Which would be fine, except that the oceans are not warming up much at all, which the Argo project, discussed in Air Con, found, and which has also been detected in another study last year.

Hilariously, the study he quotes (Towards closure of regional heat budgets in the North Atlantic using Argo floats and surface flux datasets, Wells et al, Ocean Sci., 5, 59–72, 2009 [PDF]) says nothing about global ocean heat content, but is concerned with detailed modelling of the heat budget of the North Atlantic.

Wishart moves on to reference Skeptical Science (an “appalling” site, apparently) on ocean heat content, and chooses to quote the final paragraph, but not the complete final paragraph. I wonder why?

Independent analysis seem to indicate that over last half dozen years, the ocean has shown less warming than the long term trend… but nevertheless, a statistically significant warming trend. [my emboldening of the bit Wishart leaves out]

So the oceans continue to warm… Wishart is careful not to state that there’s actual cooling going on (though he’d love you to leave you with that impression) but Brill, however, goes the whole hog.

Rebuttal: Oceanic heat content has decreased steadily since the ARGO programme commenced measuring it in 2004 – despite sharply rising GHG emissions.

More than slightly out of date, Barry. Try reading Wishart’s reference. Can’t you sceptics agree on anything? Meanwhile, all Treadgold can do is recycle Brill’s comments on it being “physically impossible” for the greenhouse effect to heat the ocean. As ocean heat content has been steadily increasing, it would seem that physics is not on Brill’s side. Here’s a graph TWB would probably prefer you didn’t see:


Not only is ocean heat content increasing, it accounts for the vast majority of the energy accumulating in the system, as Prof Hunter says. (Graph comes from Murphy et al, 2009, via Skeptical Science’s excellent post on measuring the earth’s energy imbalance).

Next, TWB get shirty with Hunter’s assertions about sea level rise. Wishart refers to one of his own posts as a reference that allows him to declare:

If he’s trying to suggest sea level increase is unusual or rapidly increasing, then in a word, “rubbish”.

What Hunter is saying is none of those things, but that observed sea level rise is consistent with the observed increase in ocean heat content. In any event, Wishart’s “rubbish” link is to a “CO2 Science” (sceptic site noted for its creative reinterpretation of what papers actually say) report on a paper by Wöppelmann et al. When you read the abstract, you see it refers to a refinement of the sea level data for the last century, which the authors state is in line with earlier work.

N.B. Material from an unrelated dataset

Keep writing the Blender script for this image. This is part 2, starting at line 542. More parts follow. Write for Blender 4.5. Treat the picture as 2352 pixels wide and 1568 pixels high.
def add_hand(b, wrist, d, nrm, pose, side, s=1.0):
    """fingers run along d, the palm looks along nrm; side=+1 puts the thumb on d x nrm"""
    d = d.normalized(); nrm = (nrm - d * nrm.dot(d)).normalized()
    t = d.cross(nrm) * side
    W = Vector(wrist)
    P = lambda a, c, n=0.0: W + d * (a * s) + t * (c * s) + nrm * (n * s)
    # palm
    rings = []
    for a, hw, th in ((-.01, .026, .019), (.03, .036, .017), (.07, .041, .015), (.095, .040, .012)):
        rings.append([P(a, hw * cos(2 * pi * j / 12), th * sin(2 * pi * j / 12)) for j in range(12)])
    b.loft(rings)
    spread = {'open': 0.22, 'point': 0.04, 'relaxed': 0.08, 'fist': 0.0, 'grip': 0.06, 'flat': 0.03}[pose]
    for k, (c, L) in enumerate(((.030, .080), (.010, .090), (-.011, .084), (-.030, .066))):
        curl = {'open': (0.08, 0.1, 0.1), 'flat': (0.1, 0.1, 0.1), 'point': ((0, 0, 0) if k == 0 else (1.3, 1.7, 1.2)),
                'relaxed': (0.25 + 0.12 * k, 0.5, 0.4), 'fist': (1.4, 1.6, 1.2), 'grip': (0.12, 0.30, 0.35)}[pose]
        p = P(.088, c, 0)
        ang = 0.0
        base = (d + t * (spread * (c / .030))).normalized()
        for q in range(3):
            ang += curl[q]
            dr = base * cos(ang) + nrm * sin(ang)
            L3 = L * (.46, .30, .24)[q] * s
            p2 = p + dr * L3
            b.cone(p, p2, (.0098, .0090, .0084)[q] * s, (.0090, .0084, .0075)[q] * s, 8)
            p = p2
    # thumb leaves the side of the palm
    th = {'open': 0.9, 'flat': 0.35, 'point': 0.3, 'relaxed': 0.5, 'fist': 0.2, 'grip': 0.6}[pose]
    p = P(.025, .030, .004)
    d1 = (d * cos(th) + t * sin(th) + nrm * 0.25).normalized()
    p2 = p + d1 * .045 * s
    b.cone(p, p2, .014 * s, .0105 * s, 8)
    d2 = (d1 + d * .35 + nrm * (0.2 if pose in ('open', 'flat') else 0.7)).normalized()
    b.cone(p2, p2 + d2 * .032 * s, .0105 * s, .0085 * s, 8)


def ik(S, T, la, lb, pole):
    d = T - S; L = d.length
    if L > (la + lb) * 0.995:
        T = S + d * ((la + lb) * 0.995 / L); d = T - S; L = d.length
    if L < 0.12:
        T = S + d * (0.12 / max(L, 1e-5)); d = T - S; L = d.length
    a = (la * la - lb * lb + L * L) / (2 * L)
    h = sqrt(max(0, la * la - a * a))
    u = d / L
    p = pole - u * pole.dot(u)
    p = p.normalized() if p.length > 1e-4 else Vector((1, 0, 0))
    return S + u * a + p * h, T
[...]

CO2 Science adds a gratuitous “Hence, it would appear that 20th-century sea level rise has not been in any way unusual, even over the most recent decade of supposedly unprecedented warmth.” Pure invention, in other words. They just made that up, and Wishart swallowed it whole. Par for the course, I suppose, for the deep throat of climate denial.

Brill’s offering repeats his earlier mistake on ocean heat content, but does include this:

Rebuttal: Sea levels have risen by about 18mm/decade for the past 100 years, having extremely poor correlation with either GHG concentrations or fossil fuel use.

Sea level shows an extremely good correlation with ocean heat content and with global temperature, as a recent paper explains. Both of those things are intimately tied into to atmospheric carbon levels and as recent increases are due to human action, you’d have to say that Brill is 100% wrong.

In one respect, and one respect only, does Brill have a point — and it’s a small one. Hunter’s original statement referred to “outgoing solar radiation reflected off the Earth’s surface”. This was an error, missed in proof-reading (or prof-reading), and has since been corrected to “outgoing infra-red radiation”, which renders Brill’s comments on albedo irrelevant (Wishart didn’t notice the obvious mistake!). Brill goes on to say that the “The “simple physics” of 1.5W/m2 is flat wrong.” Which only proves that he’s flat wrong. It’s straightforward if not particularly simple physics, but the basic principles involved have been understood since Fourier and Tyndall first investigated the subject 150 years ago. Perhaps Barry has trouble keeping up with the latest work…

So what are we left with? Three attempted rebuttals of Keith Hunter’s statement on climate change, each of which makes fundamental errors — misleading or misrepresenting the facts — in service of a scurrilous attack on a respected academic and the nation’s top scientific body. Here’s Brill closing his “open letter”:

It will be with a sense of anticipation that we put our fact-based arguments over the very existence of dangerous human-caused global warming to the gatekeepers of our public science academies and at last expect their reasoned response.

What facts are those Barry? The ones you’ve made up, or the ones other people have made up for you? You’re going to have do a lot better than that if you want the world to take you seriously.

There is an important lesson here for the scientific community in New Zealand. The aggressive ignorance on display in the TWB papers is no longer something you can afford to treat with lofty disdain. These people are playing dirty — happy to publicly impugn your work and reputations, based only on their imperfect and ideologically blinkered interpretation of reality, and happy to see their views echoed in Parliament by Rodney Hide and ACT. What’s at stake is not science itself — that great endeavour is quite safe from the intellectually and morally bankrupt attacks of the sort launched by Brill and his pals — but the public perception of science and its value to society. At a time when we will need all our reason to steer a path through a rocky and uncertain future, scientists cannot afford to sit on their hands. Time to hit back, to show the community at large that the age of reason is not dead.